Dalam usahanya mempertahankan kekayaan (memaksimalisasi harta) demikian, para oligark bekerja dengan mengedepankan kuasa material yang dimilikinya. Kekuasaan material ini sangat tangguh karena ia dapat menerobos masuk ke dalam berbagai realitas, kondisi, dan keadaan. Kekuasaan harta yang dimiliki para oligark menyanggupkan mereka menggunakan pasukan pelaku professional atau pun para pejabat. Mereka dibayar dengan sangat mahal untuk bekerja dan mengabdi sebagai pembela kepentingan.

Hari-hari ini, kita menyaksikan ekspansi para buzzer dalam politik. Mereka yang bergerak merupakan ‘robot ciptaan’ para oligarki yang bergerak untuk mengukuhkan kepentingan para oligark. Mereka hadir untuk meng-counter  kesadaran dan sikap kritis mahasiswa yang cukup banter terjadi dalam medio terakhir. Mereka menjadi agen legitimasi oligarki melalui usaha mewartakan isu-isu yang menyesatkan. Karena itu sebagaimana temuan Samatha Bradshaw dan Philip N. Howard dari Universitas Oxford, para buzzer yang bergerak justru dibayar dengan kisaran Rp 1 Juta hingga Rp 50 juta. Mereka hadir sebagai agen dari para politikus, partai politik, dan kontraktor pribadi demi menyebarkan propaganda pro pemerintah atau partai, menyerang lawan politik dan menyebarkan informasi untuk memecah-belah publik (kompas.com, diakses pada 7/10/19).

Karena itu, para buzzer yang hadir akhir-akhir ini tidak lain adalah alat yang mengukuhkan kepentingan para oligarki. Mereka adalah pelaku-pelaku professional yang bekerja demi melanggengkan interese para oligark. Melalui kapasitas dan kapabilitas yang dimilikinya, kalangan buzzer hendak membangun opini banal dan merenggut kesadaran publik. Mereka membentengi segenap sikap kritis dan demonstrasi atas sejumlah kebijakan. Alhasil, kepentingan oligarki senantiasa ditahta, sementara rakyat biasa tetap binasa.

Maka dari itu, sebagaimana Antonio Gramsci, para buzzer yang bergerak adalah kalangan ‘intelektual tradisional’ yang bergerak dan melakukan aktivitasnya karena faktor ekonomi. Mereka menjadi hamba para oligark dengan bergerak dan menghegemoni kesadaran publik melalui propaganda yang krisis fakta.

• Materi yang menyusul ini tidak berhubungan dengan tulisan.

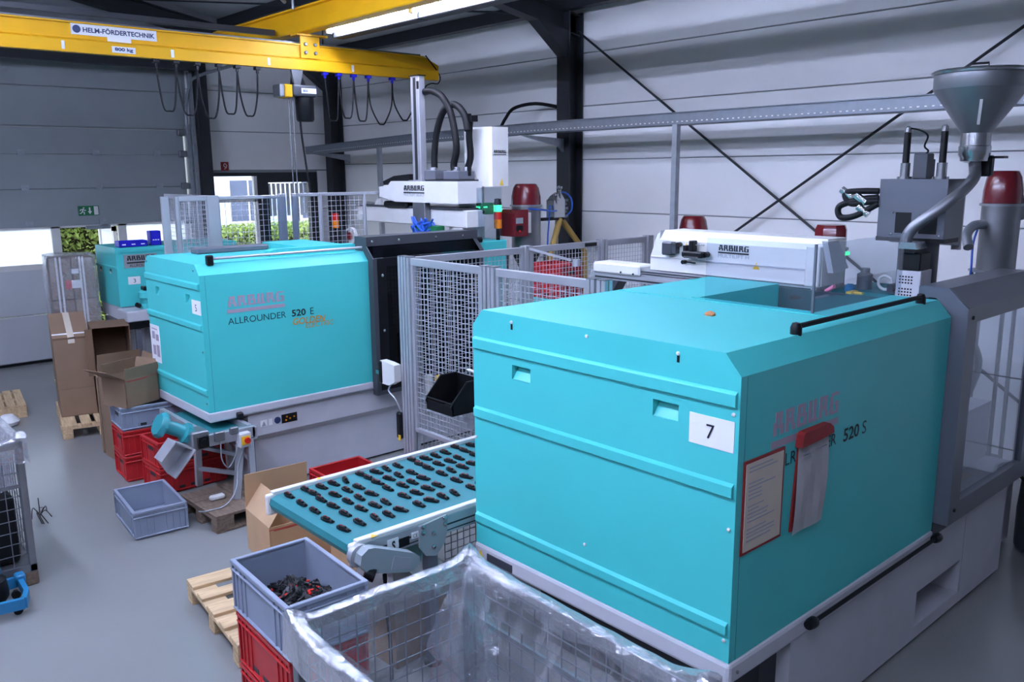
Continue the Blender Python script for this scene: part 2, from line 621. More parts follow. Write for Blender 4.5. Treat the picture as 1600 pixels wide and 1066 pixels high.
# end wall with the gate and window openings
wb = struct('wall_back', MB().box(5.50, YB+0.03, 0, 5.80, YB+0.25, 5.6).box(7.80, YB+0.03, 0, XW+0.2, YB+0.25, 5.0)
            .box(5.80, YB+0.03, 0, 7.80, YB+0.25, 0.85).box(5.80, YB+0.03, 2.75, 7.80, YB+0.25, 5.6)
            .box(-7.2, YB+0.03, 3.42, 5.50, YB+0.25, 7.9).box(-7.2, YB+0.03, 0, 1.40, YB+0.25, 3.42), cladgrey)
for a, b in ((2.79, 3.42), (3.42, 4.065), (4.065, 4.78)):
    obj('panel', MB().box(5.56, YB, a+0.006, XW, YB+0.03, b-0.006, 0.004), clad, wb)
for x0, x1 in ((5.56, 5.78), (7.82, XW)):
    for a, b in ((0.0, 0.75), (0.75, 1.42), (1.42, 2.1), (2.1, 2.78)):
        obj('panel', MB().box(x0, YB, a+0.006, x1, YB+0.03, b-0.006, 0.004), clad, wb)
obj('panel', MB().box(5.80, YB, 0, 7.80, YB+0.03, 0.84, 0.004), clad, wb)
for a, b in ((3.43, 3.99), (3.99, 4.62)):
    obj('panel', MB().box(-2.0, YB, a+0.006, 5.50, YB+0.03, b-0.006, 0.004), doorgrey, wb)
struct('wall_left', MB().box(-7.4, -5.2, 0, -7.2, YB+0.2, 7.8), wallpaint)
struct('wall_front', MB().box(-7.4, -5.4, 0, XW+0.25, -5.2, 7.8), wallpaint)
# roof: sloping sheet panels with seams, purlins, rafters
def zr(x):
    return 4.80+(XW-x)*0.19
ce = struct('ceiling', MB().prism([(-7.4, zr(-7.4)+0.05), (XW+0.25, zr(XW+0.25)+0.05), (XW+0.25, zr(XW+0.25)+0.2), (-7.4, zr(-7.4)+0.2)], 'Y', -5.4, YB+0.25), roofsheet)
y = -5.2
while y < YB:
    y2 = min(y+1.0, YB)
    obj('roof_panel', MB().prism([(-7.3, zr(-7.3)), (XW, zr(XW)), (XW, zr(XW)+0.05), (-7.3, zr(-7.3)+0.05)], 'Y', y+0.008, y2-0.008), roofsheet, ce)
    y = y2
k = 1
for x in (7.95, 6.2, 4.5, 2.8, 1.1, -0.6, -2.4):
    struct('trim_%d' % k, MB().prism([(x-0.05, zr(x)-0.16), (x+0.05, zr(x)-0.17), (x+0.05, zr(x)-0.005), (x-0.05, zr(x)-0.005)], 'Y', -5.2, YB-0.01), darksteel)
    k += 1
for yy in (1.85, 7.88, 13.72):
    # rafter (I section: flanges and web) with haunch at the column
    b = MB()
    def sl(x, d): return zr(x)-0.17-d
    for d0, d1, hw in ((0, 0.02, 0.09), (0.02, 0.24, 0.012), (0.24, 0.26, 0.09)):
        b.prism([(-7.2, sl(-7.2, d1)), (8.14, sl(8.14, d1)), (8.14, sl(8.14, d0)), (-7.2, sl(-7.2, d0))], 'Y', yy-hw, yy+hw)
    b.prism([(7.95, 4.12), (7.42, sl(7.42, 0.26)), (7.95, sl(7.95, 0.26))], 'Y', yy-0.09, yy+0.09)
    struct('trim_%d' % k, b, darksteel)
    k += 1
    # column (I section)
    b = MB()
    b.box(7.93, yy-0.11, 0, 7.95, yy+0.11, zr(8)-0.17).box(8.16, yy-0.11, 0, 8.18, yy+0.11, zr(8)-0.17).box(7.95, yy-0.012, 0, 8.16, yy+0.012, zr(8)-0.17)
    struct('trim_%d' % k, b, darksteel)
    k += 1
# dark posts and head beam round the roller gate
struct('trim_%d' % k, MB().box(5.60, 13.66, 0, 5.78, 13.90, 4.62), darksteel); k += 1
struct('trim_%d' % k, MB().box(-2.0, 13.45, 4.30, 5.60, 13.60, 4.62).box(-2, 13.60, 4.42, 5.60, 13.85, 4.52), darksteel); k += 1
# wind bracing rods on the right wall and under the roof
b = MB()
b.tube([(8.10, 7.78, 4.44), (8.10, 1.98, 0.42)], 0.014, 6)
b.tube([(8.07, 1.98, 4.36), (8.07, 7.78, 0.45)], 0.014, 6)
struct('trim_%d' % k, b, darksteel); k += 1
b = MB()
for x0, y0, x1, y1 in ((7.9, 7.9, 4.6, 13.7), (4.6, 7.9, 7.9, 13.7), (4.6, 7.9, 1.2, 13.7), (1.2, 7.9, 4.6, 13.7)):
    b.tube([(x0, y0, zr(x0)-0.22), (x1, y1, zr(x1)-0.22)], 0.013, 6)
struct('trim_%d' % k, b, darksteel); k += 1
# conduit pipe beside the column
struct('trim_%d' % k, MB().tube([(8.14, 8.14, 0), (8.14, 8.14, 4.5)], 0.022, 8), galv); k += 1

# ---- sectional gate with window row and open wicket
d1 = thing('door_1', None, None, (3.45, YB, 0), kind='structure')
for a, b_ in ((2.00, 2.55), (2.55, 3.05), (3.05, 3.42)):
    obj('panel', MB().box(1.40, YB-0.03, a+0.008, 5.44, YB+0.03, b_-0.004, 0.012), doorgrey, d1)
    obj('rail', MB().box(1.40, YB-0.045, a-0.004, 5.44, YB-0.03, a+0.03), doorgrey, d1)
for x in (2.1, 3.1, 4.1, 5.0):
    for z in (2.55, 3.05, 2.03):
        obj('hinge', MB().box(x-0.05, YB-0.058, z-0.03, x+0.05, YB-0.045, z+0.05), galv, d1)
for a, b_ in ((0.03, 0.72), (0.72, 1.41)):
    obj('panel', MB().box(1.40, YB-0.03, a+0.005, 3.40, YB+0.03, b_-0.005, 0.012), doorlit, d1)
    obj('panel', MB().box(4.42, YB-0.03, a+0.005, 5.44, YB+0.03, b_-0.005, 0.012), doorlit, d1)
obj('bottom_seal', MB().box(1.40, YB-0.04, 0.0, 3.40, YB+0.03, 0.035).box(4.42, YB-0.04, 0, 5.44, YB+0.03, 0.035), rubber, d1)
fr = MB()
for x0, x1 in ((3.38, 3.50), (4.32, 4.44), (5.36, 5.44), (1.40, 1.48)):
    fr.box(x0, YB-0.035, 0.03 if 3.3 < x0 < 4.4 else 1.41, x1, YB+0.035, 1.99)
fr.box(1.48, YB-0.035, 1.38, 3.38, YB+0.035, 1.46).box(4.44, YB-0.035, 1.38, 5.36, YB+0.035, 1.46)
fr.box(1.40, YB-0.035, 1.965, 5.44, YB+0.035, 2.0)
obj('window_frame', fr, offwhite, d1)
obj('pane', MB().box(1.48, YB-0.006, 1.46, 3.38, YB+0.006, 1.965), frosted, d1)
obj('pane', MB().box(4.44, YB-0.006, 1.46, 5.36, YB+0.006, 1.965), frosted, d1)
lf = obj('wicket_leaf', MB().box(4.27, YB+0.06, 0.08, 4.32, YB+0.82, 1.42).box(4.27, YB+0.06, 1.42, 4.32, YB+0.14, 1.95).box(4.27, YB+0.74, 1.42, 4.32, YB+0.82, 1.95).box(4.27, YB+0.06, 1.88, 4.32, YB+0.82, 1.95), offwhite, d1)
obj('pane', MB().box(4.29, YB+0.14, 1.42, 4.30, YB+0.74, 1.88), frosted, lf)
obj('door_closer', MB().box(3.85, YB-0.09, 1.93, 4.20, YB-0.035, 1.985, 0.006), galv, d1)
for x in (5.46,):
    obj('guide_track', MB().box(x, 13.80, 0, x+0.05, YB-0.02, 3.5).box(x+0.06, 13.74, 0, x+0.12, 13.80, 4.3), galv, d1)
    obj('guide_track', MB().tube(loop3([(x+0.02, 13.86, 3.3), (x+0.02, 13.82, 3.75), (x+0.02, 13.6, 4.08), (x+0.02, 13.2, 4.2), (x+0.02, 11.0, 4.26)], 6), 0.025, 6), galv, d1)
for z in (0.72, 1.41, 2.0, 2.55, 3.05, 3.38):
    obj('roller_bracket', MB().box(5.34, YB-0.10, z-0.05, 5.46, YB-0.03, z+0.05, 0.01), steeldull, d1)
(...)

Di tengah bergelimangnya propaga palsu yang dibidani para buzzer, semestinya publik terpanggil untuk mengedepankan sikap falsifikatif dalam hidup. Sebagaimana Karl Popper, yang ditekankan dalam  konsep falsifikasi ialah kualitas uji terhadap pelbagai kebenaran. Yang ditekankan di sana ialah artikulasi sikap kritis dan proses aktif untuk berpikir.

Dalam kaitannya dengan isu-isu palsu yang bertebaran akibat ulah para ‘intelektual karat’, publik semestinya mengedepankan semangat falsifikatif, dengan menyangkal, mempertanyakan dan mengkritisi realitas semu yang dihadirkan. Wacana dan data yang beredar tidak mesti ditelan secara langsung, melainkan mesti direfleksikan dan dipertanyakan segi kemasukalannya. Publik mesti berani ‘menyangkal’ dan mengedepankan kualitas uji hingga tiba pada kondisi keterpecahan serentak pemahaman radikal atas persoalan bersangkutan.